I wanted to say something of the final days in Sydney … of the way, in the end, it rushed up to greet me. That I was prepared but not quite as ready as I hoped. But still got out on Saturday afternoon to soak up something of the city. Earlier I’d run some errands at Burwood – I’d bought a luggage scale …

HOLY FUCK – THE ALPS!

… and had a final coffee from George at Mrs P’s – my final Australian piccolo for the year.

I went home and sorted the packing and felt I was in a pretty good place with it. Went to the city and rode the Manly Ferry over and back. Getting at times a bit emotional about it but resolved to just be in it, with it, enjoy the view, the rise and fall of the swell, the throb of the engines. Coming back with the Vivid lights – it was really good.

I promised myself that later I would let myself just feel what I felt and not push it away.

I’d hoped to meet Erin and Jonathan at Hart’s but they had pushed back their meeting time too late for me – I got the bus home, began disassembling the bicycle. Jim arrived with bad but necessary pizzas, red wine and a willingness to help or simply keep company. Not long after Vickianne came home. The Rocky Horror Picture Show was on SBS – Jim had never seen it. NEVER SEEN IT.

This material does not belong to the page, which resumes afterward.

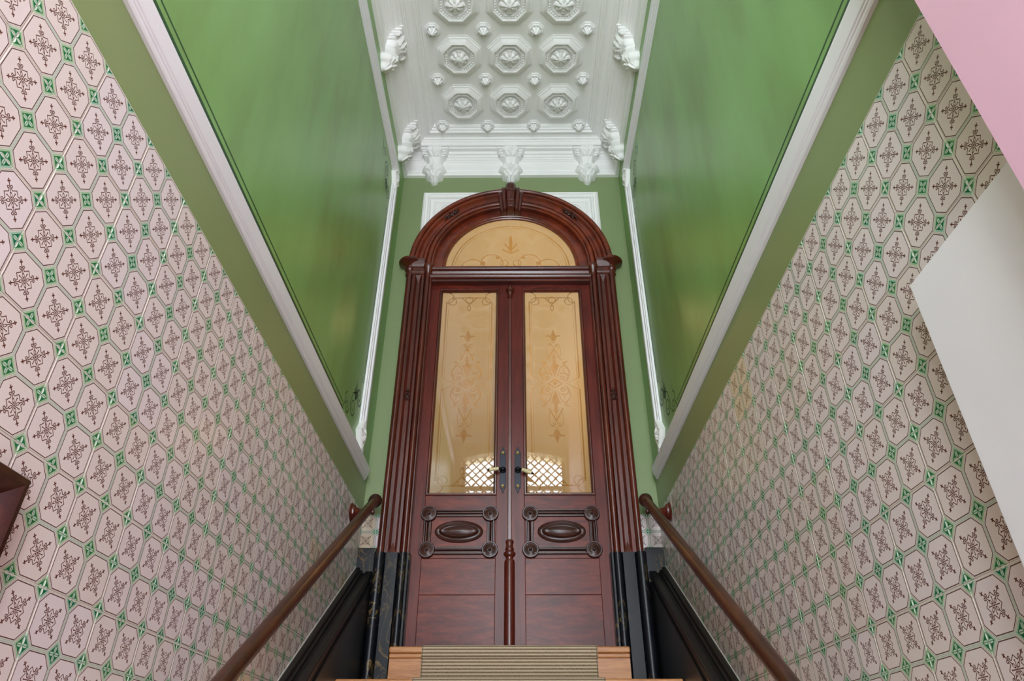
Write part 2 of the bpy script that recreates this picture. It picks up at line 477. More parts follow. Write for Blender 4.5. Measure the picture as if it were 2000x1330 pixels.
# door wall with an arched opening
CA = 4.88                                                    # centre of the arch
mb = MB()
for sg in (-1, 1):
    mb.box((min(sg * .62, sg * W), D, 0), (max(sg * .62, sg * W), D + .15, 6.6))
NS = 28
for i in range(NS):
    xa = -.62 + 1.24 * i / NS; xb = -.62 + 1.24 * (i + 1) / NS
    xm = max(abs(xa), abs(xb)); za = CA + math.sqrt(max(0, .62 ** 2 - min(abs(xa), abs(xb)) ** 2))
    mb.box((xa, D, za), (xb, D + .15, 6.6))
mb.box((-.62, D, 0), (.62, D + .15, LZ - .001))
wall_b = mb.build('wall_back', 'green_end'); tag(wall_b, 'plain green end wall around the arched mahogany doorway', 'wall', kind='structure')
for sg in (-1, 1):
    gb = MB().box((min(sg * .70, sg * W), D - .0052, 2.3), (max(sg * .70, sg * W), D, ZT)).build('grout_bed', 'grout', wall_b)
    xj = -.815 if sg < 0 else .828; w_ = W - .006 - abs(xj)
    mc = tile_mesh(w_, TS, (1 - w_ / PT) if sg < 0 else 0, 0, 'tile_cut'); mh = tile_mesh(PT, TS, 0, 0, 'tile_half')
    for r in range(2):
        part('tile', mc, None, wall_b, (xj + sg * w_ / 2, D - .002, ZT - PT - TS * r))
        part('tile', mh, None, wall_b, (xj - sg * PT / 2, D - .002, ZT - PT - TS * r))

# street wall with a tall arched opening behind the camera
mb = MB(); OW = .77; OTOP = 5.62
for sg in (-1, 1): mb.box((min(sg * OW, sg * W), YB - .3, 0), (max(sg * OW, sg * W), YB, 6.6))
for i in range(20):
    xa = -OW + 2 * OW * i / 20; xb = xa + 2 * OW / 20
    mb.box((xa, YB - .3, OTOP + .14 * (1 - (min(abs(xa), abs(xb)) / OW) ** 2)), (xb, YB, 6.6))
wall_f = mb.build('wall_front', 'cream'); tag(wall_f, 'cream street wall around the tall entrance opening', 'wall', kind='structure')
win = thing('window_1', 'tall entrance light with painted lattice grille, seen mirrored in the door glass', 'window', (0, YB - .15, 2.9), kind='structure')
yy = YB - .15
mb = MB()
mb.box((-OW, yy - .03, 5.20), (OW, yy + .03, 5.26)); mb.build('transom_rail', 'grille', win, bevel=.004)
MB().box((-OW, yy - .03, 2.84), (OW, yy + .03, 2.92)).build('transom_rail', 'grille', win, bevel=.004)
for sg in (-1, 1): MB().box((min(sg * OW, sg * (OW - .05)), yy - .03, 2.9), (max(sg * OW, sg * (OW - .05)), yy + .03, OTOP + .02)).build('window_frame', 'grille', win, bevel=.004)
step = .125
lat = 0
for k in range(-14, 15):
    for dr in (-1, 1):
        # diagonal bar through (k*step, 5.26), clipped to the opening
        pts = []
        t0, t1 = -2.36, .48
        xa = k * step * 1.0
        lo, hi = t0, t1
        if dr > 0: lo = max(lo, -OW - xa); hi = min(hi, OW - xa)
        else: lo = max(lo, xa - OW); hi = min(hi, xa + OW)
        if hi - lo < .06: continue
        MB().tube([(xa + dr * lo, yy + dr * .004, 5.26 + lo), (xa + dr * hi, yy + dr * .004, 5.26 + hi)], .011, 6).build('lattice_bar', 'grille', win)
for r in (.12, .2, .29):
    MB().tube([(r * math.cos(R(a)), yy, 5.0 + r * math.sin(R(a))) for a in range(0, 361, 15)], .012, 6).build('lattice_ring', 'grille', win)

# unseen street door added to steer the daylight: left leaf shut, right leaf open
for k, label in ((4, 'added unseen left leaf of a street door, shut to block low daylight'), (5, 'added unseen right leaf of a street door, open to let daylight onto the left wall')):
    t = thing('door_%d' % k, label, 'door', (-(OW - .002) if k == 4 else OW - .025, yy, 0), kind='structure')
    if k == 5: t.rotation_euler = (0, 0, R(-90))
    def loc(nm, mb, **kw):
        o = mb.build(nm, 'wood_v', **kw); o.parent = t
    wl_ = OW - .006
    loc('leaf', MB().box((0, -.022, .005), (wl_, .022, 2.838)), bevel=.003)
    for z0, z1 in ((.15, .85), (1.0, 1.75), (1.9, 2.72)):
        loc('panel_moulding', MB().rect(.10, wl_ - .10, z0, z1, [(0, 0), (0, .010), (.012, .016), (.026, .010), (.034, .0)], lambda x, z, h: (x, .022 + h, z)))
if True:
    t = [o for o in bpy.data.objects if o.name == 'door_5'][0]
    t.location = (OW - .025, YB - .32, 0)

# ceiling
ZC = 6.235
ceil = MB().box((-W - .15, YB - .3, ZC), (W + .15, D + .15, ZC + .12)).build('ceiling', 'plaster')
tag(ceil, 'white plaster coffered ceiling of the stairwell', 'ceiling', kind='structure')
def octo(ap, z, n=8):
    r = ap / math.cos(PI / n)
    return [(r * math.cos(2 * PI * (i + .5) / n), r * math.sin(2 * PI * (i + .5) / n), -z) for i in range(n)]
def coffer_mesh():
    mb = MB()
    prof = [(.172, -.001), (.172, .006), (.162, .009), (.158, .018), (.150, .020), (.127, .042), (.119, .046), (.113, .043), (.111, .028), (.091, .028), (.089, .034), (.083, .034), (.080, .018), (.04, .016)]
    mb.rows([octo(a, z) for a, z in prof], closed=True, caps=True)
    for i in range(32):
        ph = 2 * PI * i / 32; ap = .101 / max(math.cos(((ph + PI / 8) % (PI / 4)) - PI / 8), .9)
        mb.lathe([(.001, -.006), (.0075, -.002), (.0075, .003), (.001, .008)], (ap * math.cos(ph), ap * math.sin(ph), -.030), (0, 0, -1), 5)
    o = mb.build('coffer', 'plaster', smooth=25); me = o.data; bpy.data.objects.remove(o); return me
def boss_mesh():
    mb = MB()
    def mod(r, h, ph):
        l8 = abs(math.cos(4 * ph)) ** .6 * (.8 + .2 * abs(math.cos(12 * ph))); l4 = abs(math.cos(2 * ph)) ** 3
        k = min(1, r / .05)
        fl = 0.5 + .5 * math.cos(24 * ph)
        return r * (1 + k * (.16 * l8 + .12 * l4 - .12)), h - .010 * k * (1 - l8) + .003 * fl * k + (.006 * l4 if r > .055 else 0)
    mb.lathe([(.058, .010), (.070, .016), (.076, .026), (.072, .032), (.062, .030), (.054, .037), (.046, .047), (.034, .052), (.026, .051), (.020, .058), (.010, .063), (.002, .064)], (0, 0, 0), (0, 0, -1), 64, mod)
    o = mb.build('rosette', 'plaster', smooth=60); me = o.data; bpy.data.objects.remove(o); return me
def small_mesh():
    mb = MB()
    mb.rows([octo(a, z) for a, z in [(.058, -.001), (.058, .008), (.048, .012), (.044, .020), (.040, .020), (.038, .012), (.02, .012)]], closed=True, caps=True)
    def mod(r, h, ph): return r * (1 + .14 * math.cos(8 * ph) * min(1, r / .02)), h
    mb.lathe([(.030, .010), (.034, .022), (.026, .038), (.014, .054), (.003, .064)], (0, 0, 0), (0, 0, -1), 32, mod)
    o = mb.build('small_boss', 'plaster', smooth=40); me = o.data; bpy.data.objects.remove(o); return me
ME_COF, ME_BOSS, ME_SM = coffer_mesh(), boss_mesh(), small_mesh()
CP, RP, RY = .387, .425, 3.585
for r in range(11):
    for c in (-1, 0, 1):
        k = part('coffer', ME_COF, None, ceil, (X0 + c * CP, RY - r * RP, ZC))
        part('rosette', ME_BOSS, None, k, (X0 + c * CP, RY - r * RP, ZC - .008), scale=(.84, .84, .95))
    for c in (-1.5, -.5, .5, 1.5):
        part('small_boss', ME_SM, None, ceil, (X0 + c * CP * (.985 if abs(c) > 1 else 1), RY + RP / 2 - r * RP, ZC - (.03 if r == 0 else 0)))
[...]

We were done around 1:30 or 2:00 and then I wept, I let myself feel what I was feeling – what was it exactly? It wasn’t fear or worry that made me weep. It was a certain sadness … a sadness at leaving Sydney for so long, for leaving my friends for so long – a sadness that was real and unassuaged by my joy and excitement for the trip itself. Maybe a touch of sadness too that … while everything has long since been done and over with Mitch that my leaving for this solo mid-life gap year is a hard mark between before and after.

….

I’ve been at Malpensa for two hours. Finding it strangely hard to break orbit from the flying world. My bags are … someplace and I’ve filed the paperwork to encourage them to find them and deliver them to me. I’ve bought a SIM and await its activation. I’ve had an espresso and a donut.